There is another thread about the tent, so I apologize starting a new one at my beginning. There is so much things to think about and with all the information circulating around, I just posted some of my thoughts to begin with.
GlennM; I’ve thought about the tent belonging to the school. The stove was an invent of Igor Dyatlov’s and he was a well known character and leader of the sport club’s other hikes. Maybe they gave him permission to alter the tents together with a stove hole too, because that would mean “a greater good for all the pupils,” if other groups would also benefit the altered tent and maybe even the stove borrowed on later treks. I think that was the idea in those times; to make something for the whole community and this kind of work would be approved by the scholars of the school. Why the stove was never used… yeah. I remember that there was one log inside, but the stove was not installed and found eventually in a backpack inside the tent. Maybe it was going to be installed.

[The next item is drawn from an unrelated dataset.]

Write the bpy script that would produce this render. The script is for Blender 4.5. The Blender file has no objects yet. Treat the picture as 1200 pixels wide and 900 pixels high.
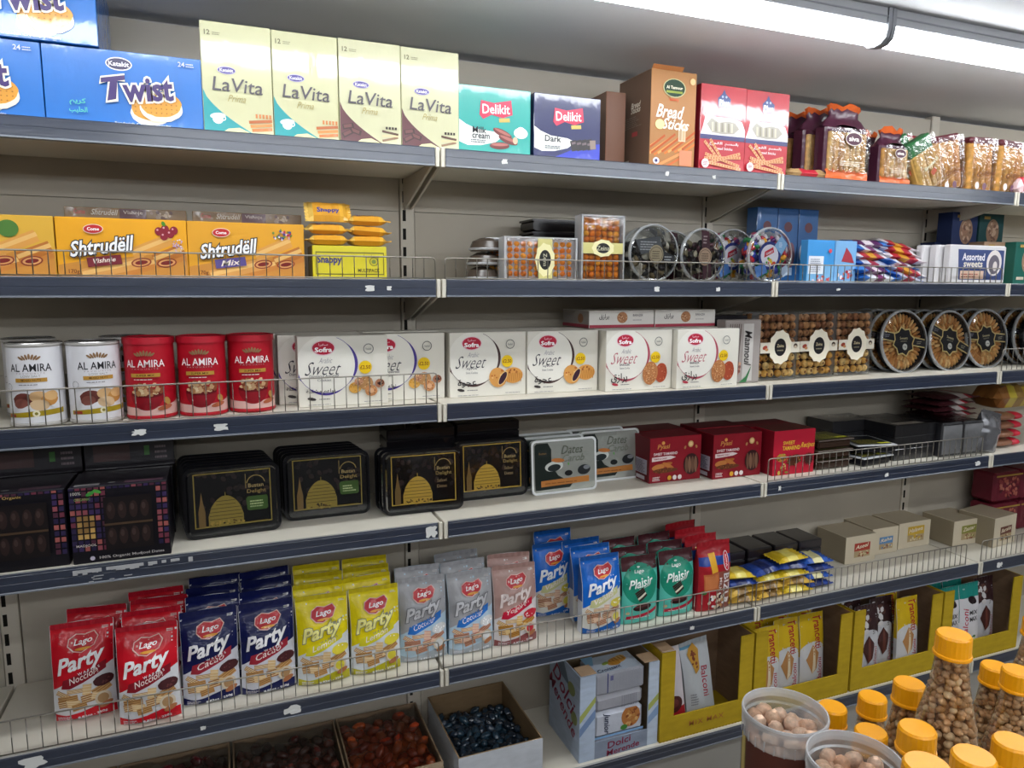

I don’t believe at all of the snow slab theory. The tent, when found, proves this impossible with the skis standing beside it and the tent’s shape being in order (meaning: it stayed on the skis under it and was not moved with the snow downwards). The fear of snow slab: that is plausible. The serious damages to the victims is though impossible to happen on the hill, they couldn’t have moved themselves and would suffer great pain even to move them anywhere at all. Do you cause any more harm to your friends in terrible pain? Hell, no.
There is no any reliable reason to think, that Igor Dyatlov would be so stupid after his other hikes, that the tent was put to the hillside. All the videos you have shared show these unbelievable conditions in Kholat Syakhl (thank you all for these videos).
Explanations to “staging” the tent seams reasonable, because we can’t truly understand how it was to live in Russia those days. After all the information given to us, you could lose your family, job and freedom for a minor reason or even a suspect of it.
With Igor B’s theory: I’ve read about your theories, although it is very hard to follow (even with a translator), so this work continues on by my side. This theory would explain perfectly the yellow markings on the victims and their clothes, which I have wondered. In Finland we don’t have those animals, so I’m not an expert and I will check this theory further. I would also be pleased, if my opinions wouldn’t be ignored right away, because the evidence material is very biased and controversial by the Russian authorities. I’m not here to insult people in any way, and I’m open to any theories.
Tree falling on the tent: Fortunately in my yard are huge trees around it: the trees are birches, pines, oaks, rowans and spruces. I know as a fact, that these trees have grown at least from the year of 1952, because the house was build back then. These trees are HUGE; believe me, one of them is large enough, that I can’t get my arms properly around it (I’m a small woman, though, under 160 cm). These trees are truly 20-30 meters tall and the branches are 3-5 meters long. If that kind of a tree falls to your tent, you just get stucked under your tent with injuries and the branches with needles will also just fall over it. The branches are heavy too, they will make injuries as well, but propably won’t cut the tent. That would need a broken, sharp branch to cut the canvas while falling. I’ve dragged some of this kind of branches myself from the road after falling, and they are seriously heavy.
It would be plausible: you are in a serious trouble after this kind of big and old trees. I always fear about our powerlines and even an electricity company sent us some people to cut out branches around the line. This place is so old, that the powerlines are still with a pole, not underground, as usual in Finland. I’ll try to post pictures of these trees, when I learn how to do that. I suck with computers and they (computers…) truly know that.
I also made tests about walking in socks a year-two years ago in the snow. I live in the southern Finland, so the tests are not comparable in those Russians mountains, but we have a large, open area on the left of our house. My sock-walking made huge pits in the deep, frosty snow (about 80 cm deep) and they lasted that way a few months, when there was minus degrees for a long time period. I didn’t photograph those, silly me. (In this winter that is not possible, the weather being 0 degrees Celsius on and off. Maybe next week, there will be minus degrees again?) Maybe I should take photos now and see the next week also, just to experiment the weather changes in prints anyway…
When there is a storm coming, this area of ours make a hell-break-loose anyway. We had our metallic-made round pavillion (with a roof) to go flying in the air at one time, and that wasn’t a cheap version of a pavillion. There were metal structures, heavy as hell, and the thing just flew several meters in the air against a fence. It truly FLEW high in the air. I saw it from the window and couldn’t believe my eyes. Yeah, it got ruined. The structures within it were bended from the force and the impact. Any welders, here, hmm?
So, the forces with the wind in that mountain… I can somehow understand that without actually visited the mountain, so there is no explanation for Dyatlov’s decision to put the tent there. I believe everyone, who has ever visited the mountains and been in awful situations: it is not a reasonable decision to put the tent there.
The tent had to be elsewhere and the situation with the treeline was logical. There was shelter from the winds and water to boil from the streams. I’ll concentrate my opinions to specific topics forward after this topic, so there will be no extra-made topics with a newcomer. Feel free to answer these thoughts, though, without hesitation.